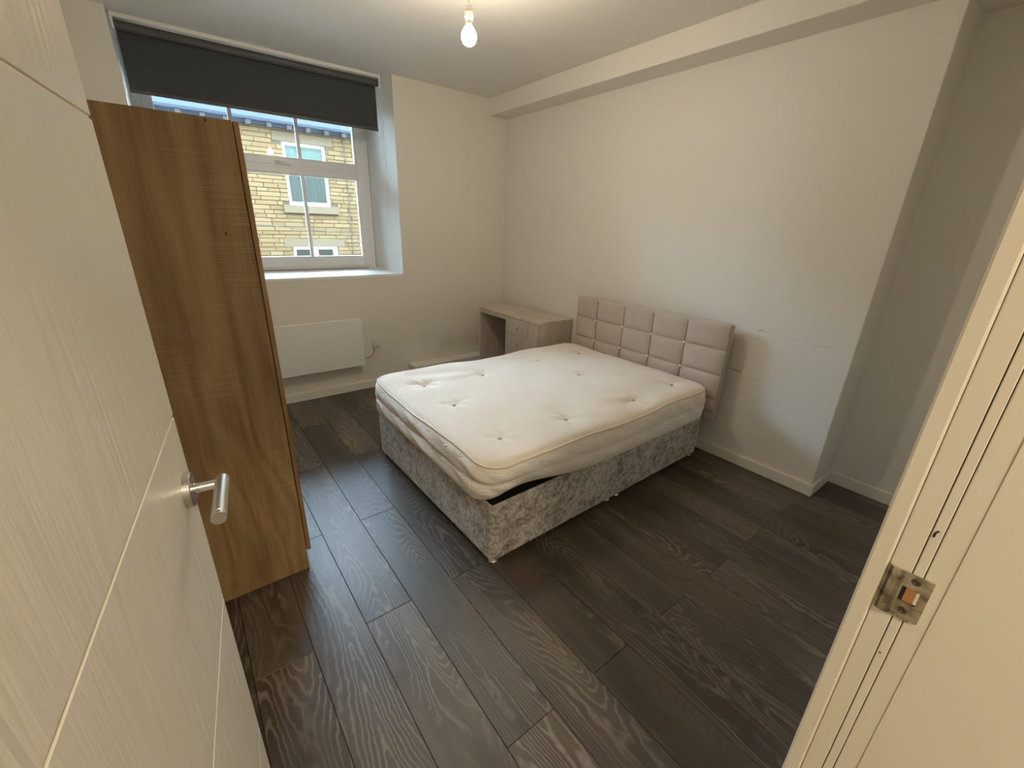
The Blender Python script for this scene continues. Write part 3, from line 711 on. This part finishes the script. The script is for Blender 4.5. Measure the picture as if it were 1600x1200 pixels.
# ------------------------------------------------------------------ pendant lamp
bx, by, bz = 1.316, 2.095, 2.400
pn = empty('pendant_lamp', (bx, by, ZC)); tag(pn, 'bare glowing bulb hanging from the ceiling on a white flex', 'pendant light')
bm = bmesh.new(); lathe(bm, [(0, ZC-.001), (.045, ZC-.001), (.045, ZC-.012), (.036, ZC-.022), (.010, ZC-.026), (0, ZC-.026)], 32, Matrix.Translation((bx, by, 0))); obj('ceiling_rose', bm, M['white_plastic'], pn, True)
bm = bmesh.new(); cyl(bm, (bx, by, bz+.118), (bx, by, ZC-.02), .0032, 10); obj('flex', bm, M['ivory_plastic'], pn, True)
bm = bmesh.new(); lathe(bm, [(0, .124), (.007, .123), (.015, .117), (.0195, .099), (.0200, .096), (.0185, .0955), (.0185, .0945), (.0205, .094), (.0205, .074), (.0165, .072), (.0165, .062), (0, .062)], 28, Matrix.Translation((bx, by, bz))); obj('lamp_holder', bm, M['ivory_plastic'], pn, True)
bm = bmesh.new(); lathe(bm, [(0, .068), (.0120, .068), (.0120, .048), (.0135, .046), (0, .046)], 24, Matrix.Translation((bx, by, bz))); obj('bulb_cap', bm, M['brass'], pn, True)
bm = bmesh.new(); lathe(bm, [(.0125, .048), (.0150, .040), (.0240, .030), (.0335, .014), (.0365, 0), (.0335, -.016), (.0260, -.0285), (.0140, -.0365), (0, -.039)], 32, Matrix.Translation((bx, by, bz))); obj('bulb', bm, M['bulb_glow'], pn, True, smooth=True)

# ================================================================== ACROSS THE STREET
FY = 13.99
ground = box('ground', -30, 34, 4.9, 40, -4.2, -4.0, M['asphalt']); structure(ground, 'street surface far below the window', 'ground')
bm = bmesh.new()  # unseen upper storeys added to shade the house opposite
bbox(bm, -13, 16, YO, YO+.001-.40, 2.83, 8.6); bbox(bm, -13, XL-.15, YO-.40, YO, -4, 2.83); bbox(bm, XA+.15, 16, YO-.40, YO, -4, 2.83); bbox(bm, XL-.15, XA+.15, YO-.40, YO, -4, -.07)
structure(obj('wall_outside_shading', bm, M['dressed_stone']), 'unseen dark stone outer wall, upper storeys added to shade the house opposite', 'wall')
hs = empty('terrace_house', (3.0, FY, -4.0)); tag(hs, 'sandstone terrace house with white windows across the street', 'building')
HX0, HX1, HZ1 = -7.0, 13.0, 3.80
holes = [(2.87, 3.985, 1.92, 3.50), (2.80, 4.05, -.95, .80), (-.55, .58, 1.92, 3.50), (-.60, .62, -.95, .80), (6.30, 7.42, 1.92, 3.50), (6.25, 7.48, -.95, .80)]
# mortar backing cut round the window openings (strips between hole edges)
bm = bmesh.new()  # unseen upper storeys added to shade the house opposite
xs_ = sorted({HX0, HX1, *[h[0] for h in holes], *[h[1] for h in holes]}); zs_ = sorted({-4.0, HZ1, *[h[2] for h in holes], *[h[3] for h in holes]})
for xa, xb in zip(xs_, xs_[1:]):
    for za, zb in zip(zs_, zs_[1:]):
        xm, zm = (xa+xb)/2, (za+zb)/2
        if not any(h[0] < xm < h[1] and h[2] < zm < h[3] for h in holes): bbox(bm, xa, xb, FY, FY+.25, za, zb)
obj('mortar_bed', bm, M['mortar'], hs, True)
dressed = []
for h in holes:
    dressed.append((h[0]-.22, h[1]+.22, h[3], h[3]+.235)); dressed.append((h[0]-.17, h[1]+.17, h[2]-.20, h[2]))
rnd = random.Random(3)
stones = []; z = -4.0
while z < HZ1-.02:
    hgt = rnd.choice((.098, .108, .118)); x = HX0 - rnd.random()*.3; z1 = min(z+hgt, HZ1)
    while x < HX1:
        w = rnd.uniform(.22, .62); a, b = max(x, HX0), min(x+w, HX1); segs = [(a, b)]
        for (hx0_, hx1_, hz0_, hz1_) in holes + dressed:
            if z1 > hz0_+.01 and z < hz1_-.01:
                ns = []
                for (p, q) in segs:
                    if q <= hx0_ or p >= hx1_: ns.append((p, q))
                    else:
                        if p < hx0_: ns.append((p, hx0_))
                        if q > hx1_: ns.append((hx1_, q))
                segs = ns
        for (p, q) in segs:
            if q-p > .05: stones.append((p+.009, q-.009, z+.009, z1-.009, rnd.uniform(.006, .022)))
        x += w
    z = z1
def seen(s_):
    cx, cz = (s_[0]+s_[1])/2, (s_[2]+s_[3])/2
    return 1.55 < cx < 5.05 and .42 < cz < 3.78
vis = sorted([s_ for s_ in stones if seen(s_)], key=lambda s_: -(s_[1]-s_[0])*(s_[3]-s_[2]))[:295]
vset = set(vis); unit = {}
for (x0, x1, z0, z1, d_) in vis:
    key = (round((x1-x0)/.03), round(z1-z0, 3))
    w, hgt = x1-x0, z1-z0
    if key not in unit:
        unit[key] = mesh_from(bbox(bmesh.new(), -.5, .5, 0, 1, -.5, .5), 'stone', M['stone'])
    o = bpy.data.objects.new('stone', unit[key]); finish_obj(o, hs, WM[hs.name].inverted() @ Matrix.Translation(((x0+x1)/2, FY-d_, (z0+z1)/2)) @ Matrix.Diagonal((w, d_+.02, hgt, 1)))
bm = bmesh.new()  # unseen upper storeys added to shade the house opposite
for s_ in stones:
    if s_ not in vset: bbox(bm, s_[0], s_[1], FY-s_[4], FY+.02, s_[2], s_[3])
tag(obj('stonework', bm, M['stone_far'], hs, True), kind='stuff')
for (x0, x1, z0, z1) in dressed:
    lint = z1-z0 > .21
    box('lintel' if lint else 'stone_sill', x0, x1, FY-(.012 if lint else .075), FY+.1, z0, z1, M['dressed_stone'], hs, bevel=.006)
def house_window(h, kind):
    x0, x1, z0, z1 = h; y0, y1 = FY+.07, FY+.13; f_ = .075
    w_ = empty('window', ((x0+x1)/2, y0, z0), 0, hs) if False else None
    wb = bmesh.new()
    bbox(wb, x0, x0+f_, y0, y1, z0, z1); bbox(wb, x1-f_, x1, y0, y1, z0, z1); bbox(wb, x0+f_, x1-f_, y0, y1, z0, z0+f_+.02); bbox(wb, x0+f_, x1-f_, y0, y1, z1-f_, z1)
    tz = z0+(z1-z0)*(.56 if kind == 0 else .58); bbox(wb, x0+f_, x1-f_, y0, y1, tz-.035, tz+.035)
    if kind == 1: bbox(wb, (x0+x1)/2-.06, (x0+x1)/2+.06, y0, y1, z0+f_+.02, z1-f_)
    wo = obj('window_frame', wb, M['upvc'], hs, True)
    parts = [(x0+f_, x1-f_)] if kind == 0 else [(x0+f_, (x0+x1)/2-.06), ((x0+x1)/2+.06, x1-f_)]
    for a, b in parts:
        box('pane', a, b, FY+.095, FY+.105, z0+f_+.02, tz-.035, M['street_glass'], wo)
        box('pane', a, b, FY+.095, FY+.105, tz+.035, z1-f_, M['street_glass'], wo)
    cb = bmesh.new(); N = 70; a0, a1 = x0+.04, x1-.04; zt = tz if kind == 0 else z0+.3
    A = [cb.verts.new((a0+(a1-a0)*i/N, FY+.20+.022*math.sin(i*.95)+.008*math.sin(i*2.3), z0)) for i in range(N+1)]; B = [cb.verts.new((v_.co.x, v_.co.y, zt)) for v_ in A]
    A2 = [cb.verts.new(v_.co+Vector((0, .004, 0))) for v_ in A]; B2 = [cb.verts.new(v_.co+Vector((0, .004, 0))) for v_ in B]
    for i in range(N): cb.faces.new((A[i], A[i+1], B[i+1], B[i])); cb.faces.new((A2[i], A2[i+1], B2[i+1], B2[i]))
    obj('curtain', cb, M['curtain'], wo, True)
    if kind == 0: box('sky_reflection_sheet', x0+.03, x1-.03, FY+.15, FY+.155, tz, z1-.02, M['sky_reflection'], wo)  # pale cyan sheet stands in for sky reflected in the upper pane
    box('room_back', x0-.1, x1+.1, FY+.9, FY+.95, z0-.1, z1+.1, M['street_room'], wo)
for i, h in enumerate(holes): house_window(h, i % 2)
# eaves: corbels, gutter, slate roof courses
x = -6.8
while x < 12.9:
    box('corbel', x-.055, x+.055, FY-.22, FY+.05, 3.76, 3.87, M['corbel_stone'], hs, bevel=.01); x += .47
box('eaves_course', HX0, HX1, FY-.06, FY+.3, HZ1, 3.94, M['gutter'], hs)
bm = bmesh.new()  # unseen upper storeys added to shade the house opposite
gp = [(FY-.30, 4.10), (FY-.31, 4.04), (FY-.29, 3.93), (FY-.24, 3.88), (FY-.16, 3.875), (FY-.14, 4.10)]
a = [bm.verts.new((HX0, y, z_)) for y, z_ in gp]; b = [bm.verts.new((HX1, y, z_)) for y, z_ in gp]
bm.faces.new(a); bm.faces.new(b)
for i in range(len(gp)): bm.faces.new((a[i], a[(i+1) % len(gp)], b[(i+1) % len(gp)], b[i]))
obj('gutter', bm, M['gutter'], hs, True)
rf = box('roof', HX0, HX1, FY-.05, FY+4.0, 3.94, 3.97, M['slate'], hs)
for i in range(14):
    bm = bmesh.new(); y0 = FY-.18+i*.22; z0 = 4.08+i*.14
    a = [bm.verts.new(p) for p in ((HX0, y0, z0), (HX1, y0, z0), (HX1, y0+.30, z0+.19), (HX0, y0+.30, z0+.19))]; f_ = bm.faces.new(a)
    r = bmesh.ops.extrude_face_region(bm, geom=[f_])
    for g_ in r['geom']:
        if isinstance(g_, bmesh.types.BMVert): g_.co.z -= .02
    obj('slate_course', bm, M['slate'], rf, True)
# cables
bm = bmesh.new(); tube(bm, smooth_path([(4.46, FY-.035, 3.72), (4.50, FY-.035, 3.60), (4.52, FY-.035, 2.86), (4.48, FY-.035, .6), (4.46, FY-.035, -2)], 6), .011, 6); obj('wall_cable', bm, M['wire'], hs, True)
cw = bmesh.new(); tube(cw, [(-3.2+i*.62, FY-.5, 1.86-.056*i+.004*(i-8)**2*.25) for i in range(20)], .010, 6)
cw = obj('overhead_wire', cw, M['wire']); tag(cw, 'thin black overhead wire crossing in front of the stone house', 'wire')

== == ==

## [SET TASK]
Go from the first line of the listing to the line holding "pn, True, smooth=True)" and, please, transcribe those lines exactly, both included, with no pictures.

## [WORKED SOLUTION]
The Blender Python script for this scene continues. Write part 3, from line 711 on. This part finishes the script. The script is for Blender 4.5. Measure the picture as if it were 1600x1200 pixels.
# ------------------------------------------------------------------ pendant lamp
bx, by, bz = 1.316, 2.095, 2.400
pn = empty('pendant_lamp', (bx, by, ZC)); tag(pn, 'bare glowing bulb hanging from the ceiling on a white flex', 'pendant light')
bm = bmesh.new(); lathe(bm, [(0, ZC-.001), (.045, ZC-.001), (.045, ZC-.012), (.036, ZC-.022), (.010, ZC-.026), (0, ZC-.026)], 32, Matrix.Translation((bx, by, 0))); obj('ceiling_rose', bm, M['white_plastic'], pn, True)
bm = bmesh.new(); cyl(bm, (bx, by, bz+.118), (bx, by, ZC-.02), .0032, 10); obj('flex', bm, M['ivory_plastic'], pn, True)
bm = bmesh.new(); lathe(bm, [(0, .124), (.007, .123), (.015, .117), (.0195, .099), (.0200, .096), (.0185, .0955), (.0185, .0945), (.0205, .094), (.0205, .074), (.0165, .072), (.0165, .062), (0, .062)], 28, Matrix.Translation((bx, by, bz))); obj('lamp_holder', bm, M['ivory_plastic'], pn, True)
bm = bmesh.new(); lathe(bm, [(0, .068), (.0120, .068), (.0120, .048), (.0135, .046), (0, .046)], 24, Matrix.Translation((bx, by, bz))); obj('bulb_cap', bm, M['brass'], pn, True)
bm = bmesh.new(); lathe(bm, [(.0125, .048), (.0150, .040), (.0240, .030), (.0335, .014), (.0365, 0), (.0335, -.016), (.0260, -.0285), (.0140, -.0365), (0, -.039)], 32, Matrix.Translation((bx, by, bz))); obj('bulb', bm, M['bulb_glow'], pn, True, smooth=True)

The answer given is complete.